╭──

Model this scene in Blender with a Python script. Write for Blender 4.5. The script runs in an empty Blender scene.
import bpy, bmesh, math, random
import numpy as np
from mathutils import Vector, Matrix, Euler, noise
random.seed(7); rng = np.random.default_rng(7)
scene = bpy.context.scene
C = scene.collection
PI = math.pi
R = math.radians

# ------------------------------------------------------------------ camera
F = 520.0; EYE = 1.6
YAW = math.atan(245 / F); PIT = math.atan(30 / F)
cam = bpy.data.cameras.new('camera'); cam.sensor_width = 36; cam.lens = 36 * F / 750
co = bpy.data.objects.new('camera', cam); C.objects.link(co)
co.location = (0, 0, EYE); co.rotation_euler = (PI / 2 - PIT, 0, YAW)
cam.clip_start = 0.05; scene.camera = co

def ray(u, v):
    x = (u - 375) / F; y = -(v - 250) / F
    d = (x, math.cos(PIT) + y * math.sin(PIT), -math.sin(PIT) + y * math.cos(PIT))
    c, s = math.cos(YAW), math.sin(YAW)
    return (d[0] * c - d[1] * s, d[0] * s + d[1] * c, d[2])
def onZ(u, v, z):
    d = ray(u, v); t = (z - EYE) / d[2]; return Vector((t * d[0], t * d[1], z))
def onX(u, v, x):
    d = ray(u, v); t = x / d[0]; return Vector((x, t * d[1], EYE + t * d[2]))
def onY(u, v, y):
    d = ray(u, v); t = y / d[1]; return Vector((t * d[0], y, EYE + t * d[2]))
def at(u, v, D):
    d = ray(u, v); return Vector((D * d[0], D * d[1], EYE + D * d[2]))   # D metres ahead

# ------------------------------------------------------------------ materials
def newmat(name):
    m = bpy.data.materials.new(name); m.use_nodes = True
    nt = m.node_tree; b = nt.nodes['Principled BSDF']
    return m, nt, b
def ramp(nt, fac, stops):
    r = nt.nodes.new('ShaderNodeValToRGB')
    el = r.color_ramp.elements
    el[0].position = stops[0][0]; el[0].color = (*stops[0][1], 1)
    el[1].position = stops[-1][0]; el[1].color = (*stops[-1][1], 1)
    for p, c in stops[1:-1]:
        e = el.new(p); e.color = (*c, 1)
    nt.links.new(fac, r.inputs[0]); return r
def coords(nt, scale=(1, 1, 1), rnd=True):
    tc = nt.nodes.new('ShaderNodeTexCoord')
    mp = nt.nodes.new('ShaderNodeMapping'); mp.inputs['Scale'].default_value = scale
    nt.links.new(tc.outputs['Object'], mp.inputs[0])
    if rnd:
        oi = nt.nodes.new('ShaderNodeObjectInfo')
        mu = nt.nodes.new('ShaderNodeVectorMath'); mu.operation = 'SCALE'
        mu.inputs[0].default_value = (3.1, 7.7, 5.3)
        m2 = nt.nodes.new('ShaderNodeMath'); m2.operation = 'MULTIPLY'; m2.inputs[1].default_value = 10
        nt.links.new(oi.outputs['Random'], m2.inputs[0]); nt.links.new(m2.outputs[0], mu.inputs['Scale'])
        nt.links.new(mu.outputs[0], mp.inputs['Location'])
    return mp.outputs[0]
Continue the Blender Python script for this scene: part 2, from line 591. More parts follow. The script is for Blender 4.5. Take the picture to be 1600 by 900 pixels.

╰──

Problem details: Retype only the lines running from the top of the listing to the line that holds "R = math.radians", both ends included.

Solution for this problem:
Model this scene in Blender with a Python script. Write for Blender 4.5. The script runs in an empty Blender scene.
import bpy, bmesh, math, random
import numpy as np
from mathutils import Vector, Matrix, Euler, noise
random.seed(7); rng = np.random.default_rng(7)
scene = bpy.context.scene
C = scene.collection
PI = math.pi
R = math.radians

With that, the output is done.